Pour autant, le directeur de cabinet n'a donné aucun chiffre sur la rémunération dont bénéficiait le jeune homme. "Ces informations sont connues de la Cour des comptes qui nous contrôle chaque année et elles sont connues de la mission parlementaire de la Commission des finances. Donc ces informations sont à votre disposition", s'est-il contenté de préciser.
Dans la soirée, il a été démenti sur ce point par le député UDI Philippe Vigier. "Contrairement à ce qu'affirme Strzoda, ni Lise Magnier ni moi, les rapporteurs spéciaux de la mission 'pouvoirs publics', ne disposons des informations sur la rémunération et les avantages accordés à Alexandre Benalla. (...) Nous allons écrire sans délai à l'Elysée afin d'obtenir ces informations", a réagi l'élu d'Eure-et-Loire sur Twitter.
Il a tenté d’expliquer le rôle d’Alexandre Benalla à l’Elysée
Quelle fonction exerçait exactement Alexandre Benalla auprès d’Emmanuel Macron ? En quelques phrases, le directeur de cabinet a essayé d’en dire un peu plus à ce sujet, en distinguant les postes de "chef adjoint de cabinet" et d'"adjoint au chef de cabinet".
Parmi les personnes qui assistent le chef de cabinet, "il y a un chef adjoint de cabinet qui, lui, fait l’objet d’une nomination qui est publiée au Journal officiel.

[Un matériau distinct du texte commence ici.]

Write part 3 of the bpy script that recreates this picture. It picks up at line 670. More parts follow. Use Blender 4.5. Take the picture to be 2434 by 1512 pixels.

En l'occurrence, il s’agit de M. Rodrigue Furcy qui est sous-préfet”, a-t-il détaillé. Patrick Strzoda les distingue des "adjoints au chef de cabinet qui sont sous l’autorité à la fois du chef de cabinet et du chef adjoint de cabinet et dont la nomination ne fait pas l’objet d’une publication au Journal officiel". Il expliquait ainsi pourquoi le nom d'Alexandre Benalla n'apparaît pas sur les organigrammes officiels de l'Elysée. Une réponse un peu alambiquée qui a laissé les députés dubitatifs.